Trabzonspor ise Fenerbahçe’nin tersine oyunu rakibiyle birlikte çok daha geniş alanlarda oynuyor ve golü bulmak için oyunun son bölümlerinde baskı kurmayı deniyor ve sonuca gidiyor.
Buraya kadar yazdıklarımızın içinde rakiplerin Fenerbahçe ve Trabzonspor’a karşı oyun stratejisi seçmesinden söz etmedik; aksine şampiyonluk adaylarının rakiplerinin oyun düzenlerini belirlediğinden konuştuk.
Açıkçası bu hafta sonu oynanacak karşılaşmalar oldukça sürprize ve ligin düğümünün çözülmesine açık eşleşmelerdir.
Fenerbahçe’nin rakibi taktiksel olarak oyunu kendi sahasında kabullenip, kontra atak futbolu oynayan ve bunu da en iyi becerebilen bir ekip olan İBB’dir. Bir anlamda Bucaspor’dan çok daha disiplinli olduğunu da ekleyebiliriz. Fenerbahçe’nin İBB kademesini aşabilmesi için ekstra şeyler yapması gerekiyor, ayrıca defansif anlamda da dikkatli olması şart.
Trabzonspor’un rakibi Gaziantepspor ise ligin en zengin atak organizasyonları üretebilen ekibi konumundadır.
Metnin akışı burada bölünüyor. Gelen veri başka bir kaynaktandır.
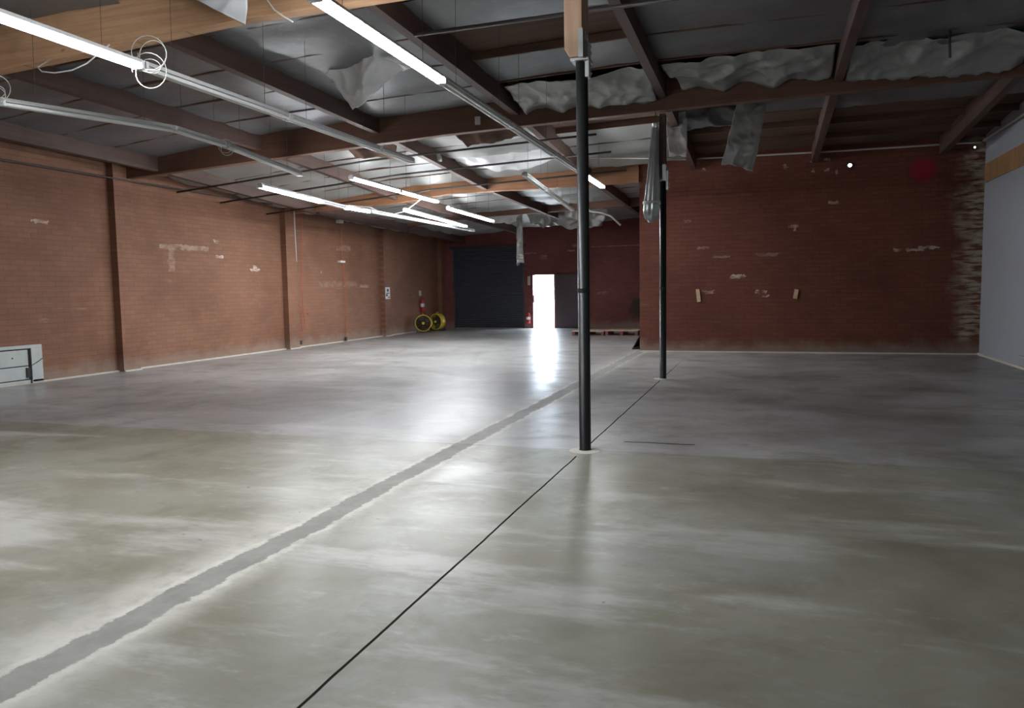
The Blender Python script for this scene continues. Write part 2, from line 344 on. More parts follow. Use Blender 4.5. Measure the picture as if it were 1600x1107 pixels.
# ------------------------------------------------------------------ mesh builder
class MB:
    def __init__(s):
        s.v, s.f = [], []
    def add(s, vs, fs):
        o = len(s.v)
        s.v += [Vector(v) for v in vs]
        s.f += [tuple(i + o for i in f) for f in fs]
        return s
    def box(s, x0, x1, y0, y1, z0, z1):
        vs = [(x, y, z) for z in (z0, z1) for y in (y0, y1) for x in (x0, x1)]
        return s.add(vs, [(0, 2, 3, 1), (4, 5, 7, 6), (0, 1, 5, 4), (2, 6, 7, 3), (0, 4, 6, 2), (1, 3, 7, 5)])
    def prism(s, prof, a, b, side=None):
        """profile of (sideways, up) points swept from a to b"""
        a, b = Vector(a), Vector(b)
        d = (b - a).normalized()
        sd = Vector(side) if side else d.cross(Vector((0, 0, 1))).normalized()
        up = sd.cross(d).normalized()
        n = len(prof)
        vs = [p + sd * q[0] + up * q[1] for p in (a, b) for q in prof]
        fs = [(i, (i + 1) % n, n + (i + 1) % n, n + i) for i in range(n)]
        fs += [tuple(range(n - 1, -1, -1)), tuple(range(n, 2 * n))]
        return s.add(vs, fs)
    def bar(s, a, b, w, h):
        return s.prism([(-w / 2, -h / 2), (w / 2, -h / 2), (w / 2, h / 2), (-w / 2, h / 2)], a, b)
    def tube(s, pts, r, seg=8, closed=False):
        pts = [Vector(p) for p in pts]
        n = len(pts)
        rings = []
        prev = None
        for i, p in enumerate(pts):
            if closed: t = pts[(i + 1) % n] - pts[i - 1]
            else: t = pts[min(i + 1, n - 1)] - pts[max(i - 1, 0)]
            t = t.normalized() if t.length > 1e-9 else Vector((0, 0, 1))
            if prev is None:
                ref = Vector((0, 0, 1)) if abs(t.z) < 0.9 else Vector((1, 0, 0))
                a = t.cross(ref).normalized()
            else:
                a = (prev - t * prev.dot(t)).normalized()
            prev = a
            b = t.cross(a)
            rr = r[i] if isinstance(r, (list, tuple)) else r
            rings.append([p + (a * math.cos(k * 2 * math.pi / seg) + b * math.sin(k * 2 * math.pi / seg)) * rr for k in range(seg)])
        vs = [v for ring in rings for v in ring]
        fs = []
        for i in range(n if closed else n - 1):
            j = (i + 1) % n
            for k in range(seg):
                fs.append((i * seg + k, i * seg + (k + 1) % seg, j * seg + (k + 1) % seg, j * seg + k))
        if not closed:
            fs.append(tuple(range(seg - 1, -1, -1)))
            fs.append(tuple((n - 1) * seg + k for k in range(seg)))
        return s.add(vs, fs)
    def lathe(s, prof, origin, axis, seg=32, closed=False):
        """profile of (radius, along) turned about axis"""
        ax = Vector(axis).normalized()
        ref = Vector((0, 0, 1)) if abs(ax.z) < 0.9 else Vector((1, 0, 0))
        a = ax.cross(ref).normalized(); b = ax.cross(a)
        o = Vector(origin); n = len(prof)
        vs = [o + ax * h + (a * math.cos(k * 2 * math.pi / seg) + b * math.sin(k * 2 * math.pi / seg)) * r for (r, h) in prof for k in range(seg)]
        fs = []
        for i in range(n if closed else n - 1):
            j = (i + 1) % n
            for k in range(seg):
                fs.append((i * seg + k, i * seg + (k + 1) % seg, j * seg + (k + 1) % seg, j * seg + k))
        if not closed:
            if prof[0][0] > 1e-6: fs.append(tuple(range(seg - 1, -1, -1)))
            if prof[-1][0] > 1e-6: fs.append(tuple((n - 1) * seg + k for k in range(seg)))
        return s.add(vs, fs)
    def grid(s, fn, nu, nv, skip=None):
        vs = [fn(i / nu, j / nv) for j in range(nv + 1) for i in range(nu + 1)]
        fs = [(j * (nu + 1) + i, j * (nu + 1) + i + 1, (j + 1) * (nu + 1) + i + 1, (j + 1) * (nu + 1) + i)
              for j in range(nv) for i in range(nu) if not (skip and skip(i, j))]
        return s.add(vs, fs)
    def build(s, name, mat, parent=None, smooth=False, bevel=0.0, solid=0.0):
        if parent is None:
            lo = Vector([min(v[i] for v in s.v) for i in range(3)]); hi = Vector([max(v[i] for v in s.v) for i in range(3)])
            org = Vector(((lo.x + hi.x) / 2, (lo.y + hi.y) / 2, lo.z))
        else:
            org = parent_origin(parent)
        me = bpy.data.meshes.new(name)
        me.from_pydata([v - org for v in s.v], [], s.f)
        me.update()
        me.materials.append(mat)
        if smooth:
            me.polygons.foreach_set('use_smooth', [True] * len(me.polygons))
        o = bpy.data.objects.new(name, me)
        COL.objects.link(o)
        if parent is not None: o.parent = parent
        else: o.location = org
        if solid:
            md = o.modifiers.new('thickness', 'SOLIDIFY'); md.thickness = solid; md.offset = 0
        if bevel:
            md = o.modifiers.new('bevel', 'BEVEL'); md.width = bevel; md.segments = 2; md.limit_method = 'ANGLE'
        return o

def parent_origin(p):
    o = Vector((0, 0, 0))
    while p is not None:
        o += p.location; p = p.parent
    return o
def tag(o, label, cat, group=None, kind=None):
    o['label'] = label; o['category'] = cat
    if group: o['group'] = group
    if kind: o['kind'] = kind
    return o
def thing(name, loc, label, cat, group=None):
    o = bpy.data.objects.new(name, None)
    COL.objects.link(o); o.location = loc; o.empty_display_size = 0.1
    return tag(o, label, cat, group)
def struct(mb, name, mat, label, cat, **kw):
    o = mb.build(name, mat, **kw)
    return tag(o, label, cat, kind='structure')

# ------------------------------------------------------------------ measures of the place
XL, XR = -13.05, 4.5            # long side walls
YB, YP, YF = -7.0, 19.35, 30.7  # wall behind, partition face, far wall
XI = -2.96                      # the partition's free end
def deck(x, y):
    z = 5.12 - 0.035 * min(7.0, max(0.0, -2 - x)) - 0.10 * max(0.0, -9 - x) + 0.02 * max(0.0, 13.4 - max(y, 0))
    if y > 13.4: z -= 0.06 * min(y - 13.4, 5.95)
    if y > 19.35: z -= 0.02 * (y - 19.35)
    return z

# ------------------------------------------------------------------ the setting
mb = MB()
mb.grid(lambda u, v: Vector((XL - 0.3 + u * (XR - XL + 0.6), YB - 0.3 + v * (YF - YB + 0.55), 0)), 1, 1)
struct(mb, 'floor', M['floor'], 'stained polished concrete floor with a filled trench and a saw cut', 'floor', solid=0.0)
struct(MB().box(-30, 20, YF + 0.25, YF + 26, -0.35, -0.04), 'ground', M['apron'], 'bright concrete apron seen through the open exit door', 'ground')

mb = MB().box(XL - 0.3, XL, YB, YF, 0, 5.2)
for (a, b) in ((12.95, 13.42), (19.0, 19.5), (24.9, 25.35), (30.05, 30.35)):
    mb.box(XL - 0.02, XL + 0.17, a, b, 0, deck(XL, b) - 0.02)
struct(mb, 'wall_left', M['brick_left'], 'long painted brick wall with shallow pilasters on the left', 'wall')
# far wall round the two openings
RX0, RX1, RZ = -12.60, -9.46, 3.34
DX0, DX1, DZ = -9.10, -8.17, 2.20
mb = MB()
mb.box(XL, RX0, YF, YF + 0.25, 0, 5.2).box(RX0, RX1, YF, YF + 0.25, RZ, 5.2).box(RX1, DX0, YF, YF + 0.25, 0, 5.2)
mb.box(DX0, DX1, YF, YF + 0.25, DZ, 5.2).box(DX1, XI + 0.3, YF, YF + 0.25, 0, 5.2)
struct(mb, 'wall_far', M['brick_far'], 'dark maroon brick wall at the far end round the exit door', 'wall')
mb = MB()
mb.box(XI, -2.47, YP, YP + 0.3, 0, 5.2).box(-2.47, -2.34, YP + 0.18, YP + 0.3, 0, 5.2).box(-2.34, XR, YP, YP + 0.3, 0, 5.2)
struct(mb, 'wall_partition', M['brick_part'], 'red brick wall on the right with a recessed joint beside its end pier', 'wall')
struct(MB().box(XI, XI + 0.3, YP + 0.3, YF, 0, 5.2), 'wall_inner', M['brick_part'], 'brick return wall behind the end pier', 'wall')
struct(MB().box(XR, XR + 0.2, YB, YP, 0, 5.4), 'wall_right', M['white_wall'], 'white painted wall at the right edge', 'wall')
struct(MB().box(XL - 0.3, XR + 0.2, YB - 0.3, YB, 0, 5.4), 'wall_back', M['white_wall'], 'white wall behind the camera', 'wall')
struct(MB().box(XL, XL + 0.05, YB, 12.95, 0, 0.03).box(XL + 0.17, XL + 0.21, 12.95, 13.42, 0, 0.03).box(XL, XL + 0.05, 13.42, 19.0, 0, 0.03)
       .box(XL + 0.17, XL + 0.21, 19.0, 19.5, 0, 0.03).box(XL, XL + 0.05, 19.5, 24.9, 0, 0.03).box(XL + 0.17, XL + 0.21, 24.9, 25.35, 0, 0.03)
       .box(XL, XL + 0.05, 25.35, 30.05, 0, 0.03), 'baseboard_left', M['pale_concrete'], 'thin pale mortar fillet along the foot of the left wall', 'baseboard')
struct(MB().box(XI, XR, YP - 0.05, YP, 0, 0.03), 'baseboard_partition', M['pale_concrete'], 'thin pale fillet along the foot of the red partition wall', 'baseboard')
struct(MB().box(XR - 0.05, XR, YB, YP - 0.06, 0, 0.05), 'baseboard_right', M['pale_concrete'], 'dusty fillet along the foot of the white wall', 'baseboard')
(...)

Olcan ve Cenk Tosun her hafta biraz daha üzerine koyarak iştahla futbol oynuyorlar. Trabzonspor uzun süreden beri ilk defa böylesi yaratıcı oyunculara sahip bir takımla oynayacaktır. Trabzonspor’un son haftalarda defansif anlamda da aksadığını söylememiz gerekiyor. Ayrıca kaleci sorunu da bir bilinmeze, açmaza dönüştü. Gaziantepspor’un Trabzon’da hiç umulmadık bir skor alması sürpriz değildir.
Kısacası her iki şampiyonluk adayının rakiplerini oynamaya zorladıkları açık ve kapalı futbol tercihleri bir anlamda bu hafta kendileri için ters tepebilir. Düğümün çözüleceği bir hafta yaşıyor olabiliriz.